SLUMDOG Millionaire is in the running for four Golden Globes and is tipped for Oscar nominations too, and yet Danny Boyle might never have made the film.

“They sent the script and my agent said it was a script about Who Wants To Be A Millionaire and I genuinely didn’t want to make a film about that, but then I saw who had written it: Simon Beaufoy… The Full Monty.”

Danny read the first 15 pages and was hooked. Slumdog Millionaire, and its story of a Mumbai street kid facing the 20 million rupee final question on the Indian version of Who Wants To Be A Millionaire, would become the Lancastrian director’s seventh film.

An exploratory trip to India further whetted his appetite for making a movie amid the chaos of a city where more than 1,000 movies are filmed every year.

The Bollywood-inspired Slumdog Millionaire could not have been more different from Boyle’s last film, the 2007 space adventure Sunshine, both in subject matter and in the demands of the shoot.

“It certainly felt like a chance to do something so different and there isn’t a bigger contrast from outer space than Mumbai,” says Danny, 52.

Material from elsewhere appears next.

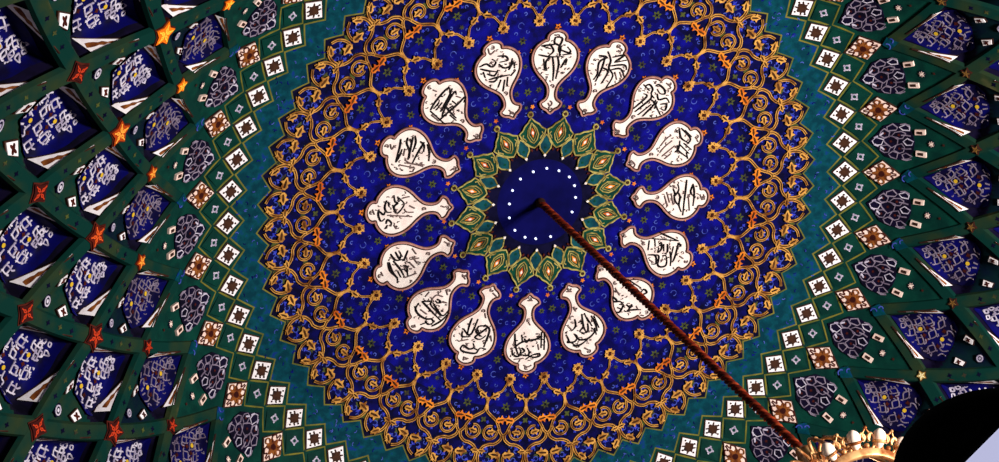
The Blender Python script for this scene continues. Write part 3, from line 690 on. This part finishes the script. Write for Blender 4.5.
ROWS = [('vault_niche', V0R, S1R, S2R, .13, 0, 1, 'small blue arabesque niche behind the honeycomb row', 'small blue niches in the row behind the honeycomb panels'),
        ('vault_niche', S1R, S2R, S3R, .22, 1, 0, 'blue arabesque niche between small and large stars', 'blue niches in the middle row of the vault'),
        ('vault_niche', S2R, S3R, S4R, .30, 2, 1, 'large blue arabesque niche outside the large stars', 'large blue niches in the outer row of the vault'),
        ('vault_niche', S3R, S4R, S5R, .36, 3, 0, 'largest blue arabesque niche at the picture edge', 'largest blue niches at the picture edge')]
for nm, rT, rM, rB, d, kind, odd, lab, grp in ROWS:
    pr = niche(nm, rT, rM, rB, d, kind)
    pos = []
    for k in range(32):
        a = 2*K*k+(K if odd else 0)
        if any(seen(S(r, a+da), 4) for r, da in ((lerp(rT, rB, .15), 0), (rM, 0), (lerp(rM, rB, .4), 0), (rM, K*.6), (rM, -K*.6))): pos.append((rM, a, 0))
    things = []
    for j, (r, a, h) in enumerate(pos):
        o = pr if j == 0 else copy_tree(pr)
        place(o, r, a, h); things.append((o, S(r, a)))
    for o, side, od, n in sided(things):
        tag(o, '%s, %s on the %s' % (lab, od if n > 1 else 'only one', side), 'niche', grp)
# ------------------------------------------------------------------ star bosses on the rib crossings
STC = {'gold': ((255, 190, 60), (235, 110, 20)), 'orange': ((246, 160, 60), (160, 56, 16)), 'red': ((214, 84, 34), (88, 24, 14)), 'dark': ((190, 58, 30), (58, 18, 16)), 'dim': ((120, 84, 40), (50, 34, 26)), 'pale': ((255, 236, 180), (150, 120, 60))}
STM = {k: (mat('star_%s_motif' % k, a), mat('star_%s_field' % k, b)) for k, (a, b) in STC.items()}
def star(r, a, q, kind, pts, rot):
    rt = root_at('star_boss', r, a)
    o = S(r, a, .055); n = N(r, a); ur = (S(r+.01, a, .055)-o).normalized(); ut = n.cross(ur)
    def L(sc, inn, up=0): return [o+n*up+(ur*math.cos(t)+ut*math.sin(t))*(q*sc*(1 if k % 2 == 0 else inn)) for k, t in [(k, rot+math.pi*k/pts) for k in range(2*pts)]]
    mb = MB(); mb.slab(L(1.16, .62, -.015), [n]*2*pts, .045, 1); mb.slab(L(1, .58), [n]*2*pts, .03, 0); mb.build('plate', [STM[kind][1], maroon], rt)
    mo = MB()
    for k in range(pts):
        t = rot+2*math.pi*k/pts; d = ur*math.cos(t)+ut*math.sin(t); e = n.cross(d)
        mo.strip([o+n*.008+d*(q*x)+e*(q*y) for x, y in ((.08, 0), (.35, .10), (.50, 0), (.75, 0))], [n]*4, q*.055, .006, 0)
        mo.strip([o+n*.008+d*(q*x)+e*(q*y) for x, y in ((.08, 0), (.35, -.10), (.50, 0))], [n]*3, q*.055, .006, 0)
    mo.build('motif', [STM[kind][0]], rt)
    return rt
stars = []
for lv, (r, q, pts, odd) in enumerate(((S1R, .095, 5, 0), (S2R, .155, 5, 1), (S3R, .14, 4, 0), (S4R, .17, 5, 1))):
    L = []
    for k in range(32):
        a = 2*K*k+(K if odd else 0); p = S(r, a)
        if not seen(p, 8): continue
        x, y = proj(p)
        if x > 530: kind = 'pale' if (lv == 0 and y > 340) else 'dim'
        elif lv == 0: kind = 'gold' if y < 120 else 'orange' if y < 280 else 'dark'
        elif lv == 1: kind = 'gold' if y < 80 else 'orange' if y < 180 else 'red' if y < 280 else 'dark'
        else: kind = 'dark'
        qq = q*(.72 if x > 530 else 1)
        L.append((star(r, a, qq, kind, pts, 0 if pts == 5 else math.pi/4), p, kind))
    kn = {id(o): kd for o, p, kd in L}
    w = {'gold': 'golden', 'orange': 'orange', 'red': 'red', 'dark': 'dark red', 'dim': 'dim brown', 'pale': 'pale gold'}
    row = ['innermost', 'second', 'third', 'outermost'][lv]
    size = ['small', 'large', 'square-pointed', 'large'][lv]
    for o, side, od, n in sided([(o, p) for o, p, kd in L]):
        tag(o, '%s %s star boss, %s ring of rib crossings, %s on the %s' % (size, w[kn[id(o)]], row, od if n > 1 else 'only one', side), 'star', 'star bosses, %s row' % row)
# ------------------------------------------------------------------ chandelier hanging from the apex
rope_m = mat('rope_red', (104, 30, 16), (64, 18, 12), 6, rough=.35)
rope_hi = mat('rope_copper', (150, 58, 30), (104, 34, 18), 9, rough=.3)
gilt = mat('gilt_metal', (220, 168, 112), (140, 78, 40), 7, rough=.35, metal=.3)
glass_w = mat('milk_glass', (250, 226, 206), (236, 200, 176), 6, rough=.25)
ch = bpy.data.objects.new('chandelier', None); col.objects.link(ch); ch.matrix_basis = Matrix.Translation((0, 0, Z0))
tag(ch, 'chandelier on a long dark red rod with a gilt glass-hung crown, lower right', 'chandelier')
ZC = 18.35
mb = MB(); mb.lathe([(.0, Z0-.005), (.06, Z0-.01), (.065, Z0-.03), (.05, Z0-.08), (.03, Z0-.12), (0, Z0-.12)], (0, 0, 0), 0, 20); mb.build('ceiling_hook', [umber], ch, True)
mb = MB()
zs = [lerp(Z0-.05, ZC-.4, k/40) for k in range(41)]
mb.tube([Vector((0, 0, z)) for z in zs], .034, 0, 10)
nst = 560
for b in range(2):
    P = []
    for k in range(nst+1):
        z = lerp(Z0-.1, ZC, k/nst); t = 2*math.pi*(Z0-z)/.17+b*math.pi
        P.append(Vector((.030*math.cos(t), .030*math.sin(t), z)))
    mb.tube(P, .020, b, 5)
mb.build('rod', [rope_m, rope_hi], ch, True)
mb = MB()
mb.lathe([(.0, ZC+.10), (.07, ZC+.08), (.10, ZC), (.06, ZC-.08), (.11, ZC-.16), (.05, ZC-.26), (.05, ZC-2.6), (.0, ZC-2.62)], (0, 0, 0), 0, 20); mb.build('stem', [gilt], ch, True)
mb = MB()
CR = .52; zc = ZC-1.12
mb.lathe([(CR, zc), (CR+.05, zc+.03), (CR+.03, zc+.10), (CR-.02, zc+.10), (CR-.04, zc+.02), (CR, zc)], (0, 0, 0), 0, 64)
for k in range(16):                 # openwork fleurons leaning outwards
    t = 2*math.pi*k/16; d = Vector((math.cos(t), math.sin(t), 0)); u = Vector((-math.sin(t), math.cos(t), 0)); up = Vector((0, 0, 1))
    o = d*CR+up*(zc+.05); e = (d*.9+up*.45).normalized()
    for s in (-1, 1):
        P = [o+u*(s*x)+e*y for x, y in catmull([(.0, 0), (.06, .04), (.085, .11), (.05, .17), (.015, .14), (.03, .10)], 4)]
        mb.tube(P, .014, 0, 6)
        P = [o+u*(s*x)+e*y for x, y in catmull([(.02, .11), (.04, .16), (.02, .19), (0, .22)], 4)]
        mb.tube(P, lambda q: .013-.008*q, 0, 6)
    mb.ball(o+e*.22, .018, 0); mb.ball(o+e*.06, .026, 0)
mb.build('crown', [gilt], ch, True)
for k in range(16):
    t = 2*math.pi*(k+.5)/16; d = Vector((math.cos(t), math.sin(t), 0)); o = d*(CR+.05)+Vector((0, 0, zc+.06))
    mb = MB(); M = Matrix.Rotation(t, 3, 'Z') @ Matrix.Rotation(1.1, 3, 'Y')
    mb.lathe([(0, -.02), (.03, .0), (.056, .05), (.064, .10), (.05, .14), (.02, .165), (0, .17)], o, 0, 12, M); g = mb.build('glass_cup', [glass_w], ch, True)
    mb = MB(); mb.lathe([(.05, .035), (.066, .05), (.062, .065), (.05, .05)], o, 0, 12, M); mb.build('gilt_band', [gilt], g, True)
for k in range(16):
    t = 2*math.pi*(k+.25)/16; d = Vector((math.cos(t), math.sin(t), 0)); o = d*(CR-.13)+Vector((0, 0, zc-.03))
    mb = MB(); mb.lathe([(0, -.10), (.022, -.07), (.04, -.02), (.03, .03), (.01, .06), (0, .06)], o, 0, 8); mb.build('glass_drop', [glass_w], ch, True)
for k in range(10):
    t = 2*math.pi*k/10; d = Vector((math.cos(t), math.sin(t), 0)); up = Vector((0, 0, 1))
    mb = MB(); P = [d*x+up*(ZC+y) for x, y in catmull([(.06, -.2), (.22, -.12), (.34, -.36), (.46, -.85), (CR, -1.10)], 5)]
    mb.tube(P, .018, 0, 6); mb.ball(P[9], .03, 0); mb.build('arm', [gilt], ch, True)
# ------------------------------------------------------------------ unidentified black shape low in the right corner, modelled as a lamp
blk = mat('matt_black', (3, 3, 4), rough=.8, spec=.02)
pane_m = mat('lilac_pane', (198, 200, 236), emit=.82, rough=.6)  # pale area of the unidentified shape, drawn with emission
fl_c = ray(1002, 478, 5.0)
fd = bpy.data.objects.new('black_rounded_shape', None); col.objects.link(fd); fd.matrix_basis = Matrix.Translation((fl_c.x, fl_c.y, 0))
tag(fd, 'large black rounded shape with a pale lilac pane, cut off by the lower right corner', 'lamp')
M = Matrix((RX*.97, RY*.80, -RZ)).transposed()       # housing axis faces the hall below
mb = MB()
ox = 5/FP
mb.lathe([(0, -.20), (60*ox, -.19), (92*ox, -.13), (112*ox, -.02), (113*ox, .0), (108*ox, .03), (100*ox, .04), (0, .045)], fl_c, 0, 48, M)
mb.build('rounded_body', [blk], fd, True)
mb = MB()
q = [ray(x, y, 4.93) for x, y in ((965, 464), (1002, 427), (1044, 460), (1006, 498))]
mb.slab(q, [-RZ]*4, .012, 0); mb.build('pane', [pane_m], fd)
mb = MB(); q2 = [ray(x, y, 4.945) for x, y in ((958, 464), (1002, 420), (1051, 460), (1006, 506))]
mb.slab(q2, [-RZ]*4, .02, 0); mb.build('pane_frame', [blk], fd)
mb = MB()
base = Vector((fl_c.x, fl_c.y, 0))
mb.tube([base, base+Vector((0, 0, .5)), fl_c-Vector((0, 0, .0))], .025, 0, 10)
mb.lathe([(0, .06), (.12, .06), (.32, .02), (.34, 0), (0, 0)], base, 0, 24); mb.build('stand', [blk], fd)
# ------------------------------------------------------------------ hall floor far below
mb = MB(); mb.face([(-22, -22, 0), (22, -22, 0), (22, 22, 0), (-22, 22, 0)]); struct(mb.build('floor', [mat('floor_carpet', (60, 30, 28), (40, 24, 26), 3)]))
# ------------------------------------------------------------------ light
w = bpy.data.worlds.new('hall_air'); scn.world = w; w.use_nodes = True
w.node_tree.nodes['Background'].inputs[0].default_value = (1, .97, .96, 1); w.node_tree.nodes['Background'].inputs[1].default_value = .18
def lamp(name, kind, loc, energy, size, colr, target=None):
    ld = bpy.data.lights.new(name, kind); o = bpy.data.objects.new(name, ld); col.objects.link(o)
    o.location = loc; ld.energy = energy; ld.color = colr
    if kind == 'AREA': ld.size = size
    else: ld.shadow_soft_size = size
    if target is not None: o.rotation_euler = (Vector(target)-Vector(loc)).to_track_quat('-Z', 'Y').to_euler()
    return o
lamp('hall_lamps', 'AREA', (8.0, -5.0, 9.5), 5900, 3.0, (1, .97, .95), (-2, -1, Z0-1))
lamp('chandelier_bulbs', 'POINT', (0.45, .65, 18.4), 60, .15, (1, .80, .6))
scn.view_settings.view_transform = 'Standard'; scn.view_settings.look = 'None'
scn.view_settings.exposure = 0; scn.view_settings.gamma = 1; scn.view_settings.use_curve_mapping = False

“Space movies are all about control and directing really, but in India, you can’t. You’d just waste your budget trying to control anything.”

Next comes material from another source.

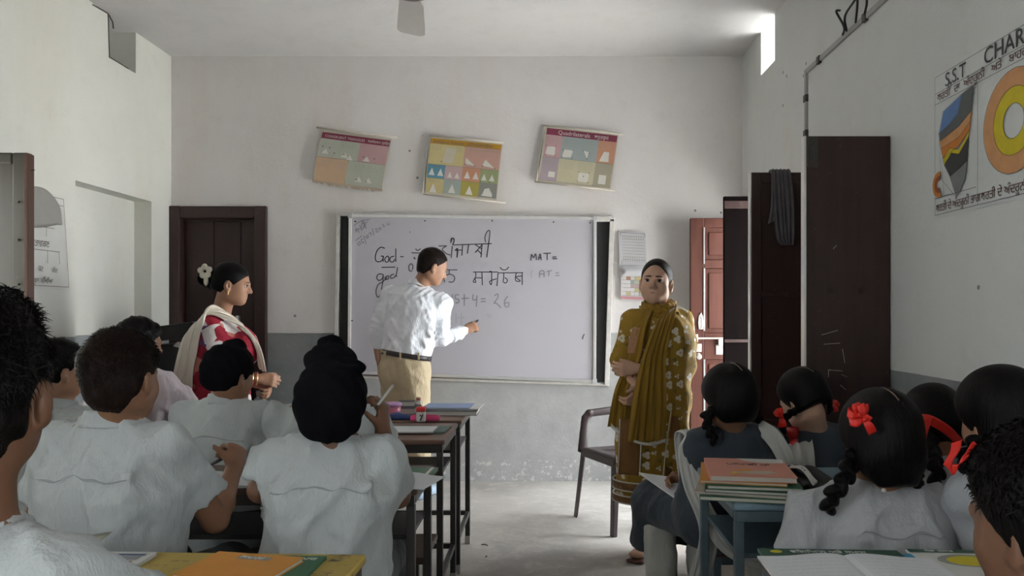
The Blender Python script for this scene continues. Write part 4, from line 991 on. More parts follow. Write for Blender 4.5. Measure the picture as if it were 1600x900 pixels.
def person(label, loc, group): return tag(empty('person', loc), label, 'person', group)
def seated_joints(X, Y, seat, yaw=0, s=1.0, knee=.40, feet_f=.0, spread=.10):
    fr = frame(yaw); b = V3(X, Y, seat)
    J = {'fr': fr, 'pel': b+V3(0,0,.095*s)}
    for q, g in (('L', -1), ('R', 1)):
        J['hip'+q] = b+fr[0]*g*.085*s+V3(0,0,.085*s)+fr[1]*.02; J['kn'+q] = b+fr[0]*g*spread*s+fr[1]*knee*s+V3(0,0,.055*s); J['an'+q] = V3(*(b+fr[0]*g*spread*s+fr[1]*(knee-.04+feet_f)*s)[:2], .085)
    return J
GB = 'pupils on the left benches'; GG = 'girls on the right benches'
def boy(label, pel, crown_c, fr_h, neck, yaw_b, seat=.43, s=1.0, skin='brown', shirt=None, sw=.165, arms=None, hair='short', h=.0075, hs=.93, trouser=M_dkt, seed=1, hands=None, hk={}, slv=.62, fold=.017, group=GB, face=False, headh=None, origin_z=None, collar_r=.060, shirt_s=1.0):
    """arms: {'L':(elbow, wrist), 'R':(...)}; crown_c = head centre (ear level)"""
    J = seated_joints(pel[0], pel[1], seat, yaw_b, s); fr = J['fr']; p = person(label, (pel[0], pel[1], 0), group)
    N = np.array(neck, float); P = J['pel']; D = N-P
    shc = N-nrm(D)*.045*s
    sh = {'L': shc-fr[0]*sw*s-nrm(D)*.018*s, 'R': shc+fr[0]*sw*s-nrm(D)*.018*s}
    sk = SK[skin]
    S = Solid(h, .03)
    torso(S, P, N, fr[0], s*.95)
    S.tube(N-nrm(D)*.02, crown_c-fr_h[2]*.05*hs-fr_h[1]*.015, .050*s, .047*hs, k=.03)
    add_head(S, crown_c, fr_h, hs)
    for q in 'LR':
        S.tube(shc, sh[q], .055*s, .046*s, k=.03); el, wr = arms[q]; limb_arm(S, sh[q], np.array(el), np.array(wr), s*.92)
        hd = (hands or {}).get(q)
        if hd is None: hd = dict(d=nrm(np.array(wr)-np.array(el))+V3(0,0,-.1), n=V3(0,0,-1), t=-fr[0] if q == 'R' else fr[0])
        add_hand(S, np.array(wr), hd['d'], hd['n'], hd['t'], hd.get('curl', (30,35,25)), .88*s, each=hd.get('each'))
    legs(S, J, s*.9); feet(S, J, fr[1], s)
    S.obj('body', sk, p)
    # shirt
    S = Solid(.009, .03); g = .022*shirt_s
    torso(S, P-nrm(D)*.06, N, fr[0], s, g, w=(.150,.150,.165), dpt=(.11,.105,.112))
    S.tube(N-nrm(D)*.075, N-nrm(D)*.0, (.088*s,.064*s), (.058*s,.056*s), fr[0], .03, flat=True)
    for q in 'LR':
        el = np.array(arms[q][0]); dr = el-sh[q]; e = sh[q]+dr*slv; S.tube(shc, sh[q], .050*s, .052*s, k=.05)
        S.tube(sh[q], e, .056*s, .065*s, k=.04, flat=True)
    folds(S, fold, seed, N)
    for q in 'LR':
        el = np.array(arms[q][0]); dr = el-sh[q]; e = sh[q]+dr*slv; S.tube(e-nrm(dr)*.03, e+nrm(dr)*.05, .040*s, .054*s, k=.004, sub=True)
    for q, g_ in (('L', -1), ('R', 1)):      # drag creases from the armpit to the small of the back, and round the sleeve
        u_ = nrm(D); bk = -fr[1]; a0 = sh[q]-u_*.10+bk*(.085+g)
        for k_ in range(3): crease(S, [a0-fr[0]*g_*.02+u_*(.05-.05*k_), a0-fr[0]*g_*(.06+.01*k_)-u_*(.02+.055*k_)+bk*.012, N-D*(.40+.15*k_)-fr[0]*g_*(-.04)+bk*(.095+g)], .012, k=.03)
    sO = S.obj('shirt', shirt or M_shirt, p, N)
    bk = -fr[1]; ys = [N-nrm(D)*.105+fr[0]*t*s-nrm(D)*.02*abs(t)/.15+bk*.16 for t in (-.15,-.1,-.05,0,.05,.1,.15)]
    strip('yoke_seam', M_seam, p, ys, [nrm(D)*.0022]*7, .0015, n=5, nu=1, over=[sO], gap=.0018, snap=True)
    collar(p, N, fr, shirt or M_shirt, collar_r/.95)
    S = Solid(.011, .03); torso(S, P-V3(0,0,.0), P+D*.6, fr[0], s, .012, dpt=(.115,.1,.1)); S.cut(P+nrm(D)*.0, D)
    legs(S, J, s, .014, k=.05); S.obj('trousers', trouser, p)
    belt(p, P+nrm(D)*.0, D, fr[0], .172*s, .128*s, M_belt)
    shoes(p, J, fr[1], M_shoe, s)
    return p, J, sh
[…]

He had expected a residue of past colonial times in Mumbai, or Bombay as it was. “But that has largely gone,” he says. “There’s an incredibly generous spirit. You can’t control or predict anything; you just have to go with it and it will give you the film in the end.”

Danny welcomed the challenges of working in India.

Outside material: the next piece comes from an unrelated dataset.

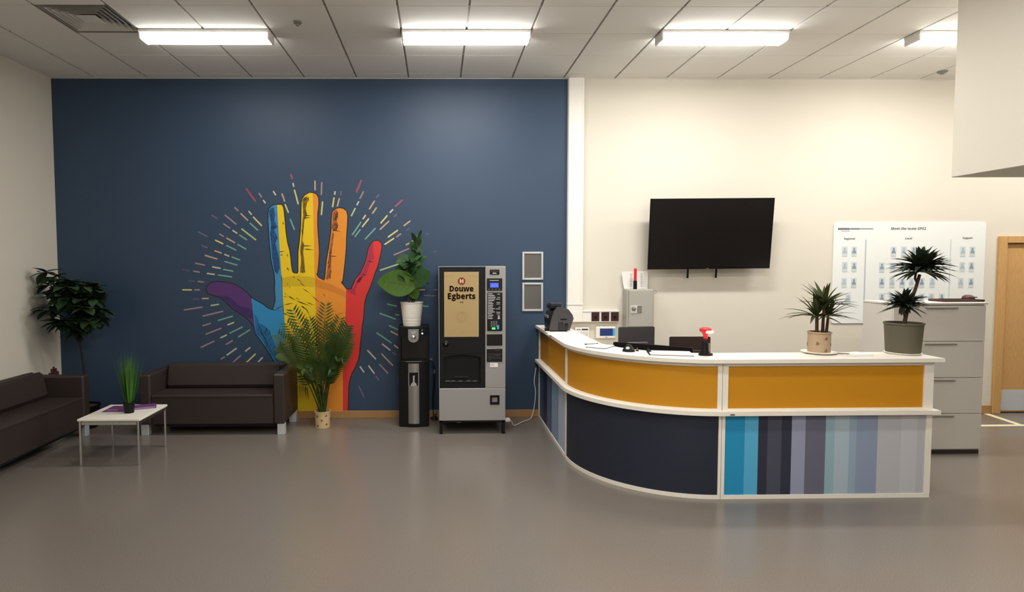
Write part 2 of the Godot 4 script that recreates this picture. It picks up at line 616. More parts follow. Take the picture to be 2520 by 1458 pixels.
func dash(st: SurfaceTool, a: Vector2, b: Vector2, w: float, z0: float, z1: float, pointed: bool) -> void:
	var d := (b - a).normalized()
	var s := Vector2(-d.y, d.x) * w
	if pointed:
		prism(st, PackedVector2Array([a, a.lerp(b, 0.35) + s, b, a.lerp(b, 0.35) - s]), z0, z1)
	else:
		prism(st, PackedVector2Array([a + s, a + s * 0.6 - d * w * 0.5, a - s * 0.6 - d * w * 0.5, a - s, b - s, b - s * 0.6 + d * w * 0.5, b + s * 0.6 + d * w * 0.5, b + s]), z0, z1)

# ---------------------------------------------------------------- waiting area
func sofas() -> void:
	var long := 1.55
	var h := long / 2
	# origin at the middle of the base, front towards +z, depth 0.62
	var t := thing("sofa", "dark brown two-seat sofa under the rainbow hand, its open end beside the palm", "sofa", Vector3(-2.425, 0, 0.385), 0.0)
	part("base_frame", "leatherette", t, -h + 0.11, h - 0.11, 0.12, 0.40, -0.29, 0.28)
	part("front_panel", "leatherette", t, -h + 0.122, h - 0.122, 0.12, 0.428, 0.28, 0.307, 0.008)
	part("seat_cushion", "leatherette", t, -h + 0.125, h - 0.125, 0.405, 0.439, -0.20, 0.311, 0.008)
	for s in [-1.0, 1.0]:
		var st := S()
		bb(st, s * (h - 0.12), s * h, 0.12, 0.662, -0.31, 0.315, 0.016)
		obj("arm", st, "leatherette", t)
		part("arm_piping", "leatherette", t, s * h, s * (h + 0.004), 0.165, 0.173, -0.28, 0.30)
		for z in [-0.25, 0.265]:
			part("foot", "foot steel", t, s * (h - 0.085), s * (h - 0.005), 0.0, 0.12, z - 0.035, z + 0.035, 0.003)
	var st2 := S()
	prism(st2, pv([-0.31, 0.12, -0.20, 0.12, -0.13, 0.40, -0.19, 0.69, -0.22, 0.705, -0.30, 0.69]), -h + 0.115, h - 0.115, Transform3D(Basis(Vector3(0, 0, 1), Vector3(0, 1, 0), Vector3(-1, 0, 0)), Vector3.ZERO))
	obj("backrest", st2, "leatherette", t)
	part("back_cushion", "leatherette", t, -h + 0.125, h - 0.125, 0.0, 0.275, -0.055, 0.055, 0.03).transform = Transform3D(Basis(Vector3(1, 0, 0), -0.2), Vector3(0, 0.44, -0.085))
	part("under_board", "dark void", t, -h + 0.13, h - 0.13, 0.085, 0.12, -0.27, 0.26)
	var u: Node3D = t.duplicate()
	u.name = numbered("sofa", self)
	add_child(u, true)
	u.position = Vector3(-4.075, 0, 1.40)
	u.rotation.y = PI / 2
	tag(u, "dark brown two-seat sofa along the white side wall, below the ficus", "sofa")

func coffee_table() -> void:
	var t := thing("coffee_table", "small square white coffee table on thin chrome legs between the sofas", "table", Vector3(-3.015, 0, 1.355))
	part("tabletop", "satin white", t, -0.285, 0.285, 0.41, 0.432, -0.285, 0.285, 0.004)
	for x in [-1.0, 1.0]:
		for z in [-1.0, 1.0]:
			part("leg", "steel", t, x * 0.265 - 0.009, x * 0.265 + 0.009, 0.0, 0.41, z * 0.27 - 0.009, z * 0.27 + 0.009, 0.002)
		part("rail", "steel", t, x * 0.265 - 0.007, x * 0.265 + 0.007, 0.375, 0.405, -0.26, 0.26, 0.002)
		part("rail", "steel", t, -0.25, 0.25, 0.375, 0.405, x * 0.27 - 0.009, x * 0.27 + 0.009, 0.002)
	var lf := thing("leaflet", "purple leaflet lying flat on the white table behind the grass pot", "leaflet", Vector3(-3.13, 0.4322, 1.25), 0.06, "leaflets")
	part("cover", "lilac", lf, -0.1, 0.1, 0.0, 0.002, -0.125, 0.125)
	part("title_strip", "pale lilac", lf, -0.08, 0.02, 0.002, 0.0024, 0.04, 0.07)
	var l2 := thing("leaflet", "purple leaflet with a pale band at the right edge of the white table", "leaflet", Vector3(-2.905, 0.4322, 1.17), 0.42, "leaflets")
	part("cover", "lilac", l2, -0.1, 0.1, 0.0, 0.002, -0.105, 0.105)
	part("pale_band", "pale lilac", l2, -0.1, 0.09, 0.002, 0.0024, 0.03, 0.09)
	part("second_page", "lilac", l2, -0.09, 0.1, 0.0024, 0.004, -0.1, 0.01)
	var g := thing("potted_grass", "tuft of green artificial grass in a black pot on the coffee table", "plant", Vector3(-2.945, 0.4322, 1.40))
	var st := S()
	lathe(st, [Vector2(0, 0), Vector2(0.042, 0), Vector2(0.053, 0.1), Vector2(0.048, 0.1), Vector2(0.046, 0.085), Vector2(0, 0.085)], 28)
	obj("pot", st, "black", g)
	st = S()
	for i in 170:
		var a := rng.randf() * TAU
		var r := sqrt(rng.randf()) * 0.036
		var base := Vector3(cos(a) * r, 0.08, sin(a) * r)
		var len := rng.randf_range(0.3, 0.52)
		var out := r / 0.036 * rng.randf_range(0.02, 0.13)
		var tip := base + Vector3(cos(a) * out, len, sin(a) * out)
		leaf(st, base, tip, rng.randf_range(0.0022, 0.0038), 0.03, 4, 0.5, 0.1, Vector3(sin(a), 0, cos(a)))
	var bl := obj("blades", st, "grass blade", g)
	bl.set_meta("kind", "stuff")
	var ho := thing("hand_ornament", "small dark red ornament of five upright fingers showing above the left sofa arm", "ornament", Vector3(LEFT, 0.52, 0.155), PI / 2)
	st = S()
	prism(st, rrect(-0.075, 0.075, -0.12, 0.01, 0.03), 0.0, 0.012)
	obj("palm", st, "dark red", ho)
	for f in [[-0.075, 0.085], [-0.035, 0.125], [0.003, 0.145], [0.042, 0.12], [0.076, 0.08]]:
		st = S()
		prism(st, rrect(f[0] - 0.011, f[0] + 0.011, -0.02, f[1], 0.0105), 0.0, 0.012)
		obj("finger", st, "dark red", ho)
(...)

“I loved it. If you go with the right attitude, it’s an incredible experience,” he says. “It just changes you forever. You learn a lot about yourself. You’re just learning the whole time. I find it an extraordinary place.

“All life is there in all its beauty and ugliness. There are such extremes – of wealth, poverty, happiness, sadness, horror, extraordinary redemptive things – and they don’t separate them. As a place to tell a story and drive a story through, it’s fantastic.”

Directing there presented myriad challenges, not least in the casting.

“In India, every actor is working on at least six films at any one time, and they’ll tell you when they’re available, and so the first assistant director is juggling mobile phones, juggling who’s available when – and you can’t bang tables, you have to go with the flow,” says Danny.

While he had wanted to cast the film entirely in Mumbai, he soon found that the local actors lacked the qualities he was seeking for the lead role of call-centre tea boy Jamal Malik.

“We just couldn’t find anybody,” Danny says. “The guys we were seeing didn’t have that feel of being a loser. The fashion in Bollywood for the young guys, if you want to be an actor, is to get in the gym six hours a day. I didn’t want anybody like that because Jamal’s an underdog and you want him to feel like an ordinary guy.”

Danny settled on casting Skins actor Dev Patel to play his 18-year-old leading man. Even that caused a few headaches.

“Initially, he kept turning up with his mum. This was a big problem for me, because we did four or five different auditions, and each time, his mum came,” Danny says. “She’s a very nice woman but I thought, ‘I’ll have to get rid of her’. He couldn’t say anything because it’s his mum. He looked to me really so I had to separate him from his mum.

“But I could see he was quite determined and he’s tough, really. We’d argue, disagree about certain things. You’d want your lead actor to take responsibility for the film and for his character. And he had this idea about his character, and he was right in the way he did it.”

Danny was so infused with the spirit of Mumbai while filming that he could not resist incorporating Bollywood dancing in the closing-credits sequence, filmed over three nights at Mumbai’s Victoria Terminus at the only time available, the two hours between 2am and 4am.

“You can’t live and work in Mumbai and Delhi and not dance. It’s so natural,” says Danny.

“Certain things express the country, and in India, it’s song and dance in movies and in life. In Bollywood films, it tends to represent love and happiness.”

It may not look it on screen, but Anglo-Asian Dev Patel did not find the dancing easy. “It was tough for Dev, who said he felt he was like he was in his pyjamas, this boy from Harrow, so we told him to imagine he was bouncing basketballs,” says Danny.

That memory brings another smile to the director’s face. Indeed he so enjoyed his Indian experience, he hopes to return to Mumbai. “I’m a complete devotee of it now. I could easily make another film there, I’d love to go back. It has enormous heart, you know,” he says.

What film might emerge next time?

“It’s a dream to do a musical because it’s the most difficult thing to do in the world, so it was great to have had that end sequence this time. We thought about putting the dancing elsewhere but it had to be at the end… and I do love music, I really do,” says Danny.